Maka Tuhan, sebagai Rahmân, akan selalu memberikan balasan kebaikan di dunia ini bagi mereka yang menjalankan kehidupan duniawi secara tepat. Kasih Tuhan itu tidak bergantung kepada iman atau kepercayaan seseorang, melain­kan kepada ilmu pengetahuannya tentang masalah sekular itu. Dan Tuhan, sebagai Rahîm, akan senan­tiasa memberikan balasan kebaikan di akhirat nanti kepada mereka yang menyiapkan kehidupan ukhrawinya secara benar, yaitu dengan mengikuti ajaran-ajaran agama Tuhan.

Jadi, Kasih al-Rahîm itu bergantung kepada iman sese­orang, bukannya kepada ilmu pengetahuannya. Kasih Tuhan sebagai Rahmân diberikan kepada manusia sebagai makhluk masyara­kat dalam hubungannya dengan sesama manusia dalam dan alam sekitarnya, dan Kasih Tuhan sebagai Rahîm diberikan kepada manusia sebagai makhluk individu dalam hubungannya dengan Allah semata. Maka dari itu, jika kita meng­hendaki kebahagiaan di dunia dan di akhirat, kita harus beriman dan berilmu sekaligus, yang kemudian keduanya, iman dan ilmu, itu akan mewarnai amal perbuatan kita. Sebab, amal perbuatan kita, berupa kegiatan keseharian, harus men­dapatkan motivasi atau dorongan niat yang benar, sesuai dengan bunyi hati nurani (kalbu, dlamîr atau fuad) yang telah dipertajam, diperpeka dan dihidupkan dengan iman dan ibadah atau kegiatan spiritual, dan diterangi oleh perhi­tungan ilmiah atau rasional yang tepat.

Penggabungan antara kedua iman dan ilmu itu, dengan masing-masing cara pendekatannya, hen­daknya ada pada setiap pribadi Muslim.

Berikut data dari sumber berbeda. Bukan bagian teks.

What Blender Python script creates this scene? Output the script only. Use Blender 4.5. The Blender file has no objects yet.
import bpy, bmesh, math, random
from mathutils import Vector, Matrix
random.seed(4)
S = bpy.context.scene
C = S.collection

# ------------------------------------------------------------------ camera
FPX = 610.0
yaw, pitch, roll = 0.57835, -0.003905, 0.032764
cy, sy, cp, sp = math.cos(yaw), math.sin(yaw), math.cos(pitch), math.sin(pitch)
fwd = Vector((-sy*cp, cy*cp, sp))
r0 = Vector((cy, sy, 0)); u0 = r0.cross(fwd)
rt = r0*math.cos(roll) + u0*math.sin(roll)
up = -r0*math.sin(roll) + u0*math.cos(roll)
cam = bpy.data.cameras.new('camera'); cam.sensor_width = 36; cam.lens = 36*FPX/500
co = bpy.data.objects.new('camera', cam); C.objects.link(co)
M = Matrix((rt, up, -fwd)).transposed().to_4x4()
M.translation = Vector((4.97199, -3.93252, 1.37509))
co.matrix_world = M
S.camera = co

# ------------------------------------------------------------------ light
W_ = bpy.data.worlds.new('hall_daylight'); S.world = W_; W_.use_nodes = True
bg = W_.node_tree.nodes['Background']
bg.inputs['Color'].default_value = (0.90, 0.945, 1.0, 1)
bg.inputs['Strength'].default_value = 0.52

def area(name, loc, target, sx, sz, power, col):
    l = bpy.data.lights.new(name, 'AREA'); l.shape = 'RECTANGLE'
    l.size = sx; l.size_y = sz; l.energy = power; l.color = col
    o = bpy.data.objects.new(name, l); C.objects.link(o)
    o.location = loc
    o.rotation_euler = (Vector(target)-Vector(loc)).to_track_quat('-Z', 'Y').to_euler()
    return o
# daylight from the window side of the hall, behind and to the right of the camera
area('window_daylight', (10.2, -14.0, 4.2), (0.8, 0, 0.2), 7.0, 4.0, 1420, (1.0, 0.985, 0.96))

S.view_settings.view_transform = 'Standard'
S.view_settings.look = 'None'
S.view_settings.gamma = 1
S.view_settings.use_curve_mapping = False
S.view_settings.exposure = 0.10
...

Dan amat berbahaya mencampuradukkan metode pen­dekatan keduanya itu. Sebab, pada tingkat sebenarnya, penghayatan nilai spiritual/keagamaan bukanlah hasil kegiatan yang serba rasio­nalistis dan, demikian pula seba­liknya, masalah-masalah duniawi tidak dapat kita dekati dengan metode spiritualistis. Keduanya mempunyai bidang yang berbeda, meskipun antara iman dan ilmu itu terdapat pertalian yang erat: pertalian antara sumber motivasi, atau dorongan batin (niat), dan keterangan tentang cara yang tepat untuk satu bentuk kegiatan atau amal.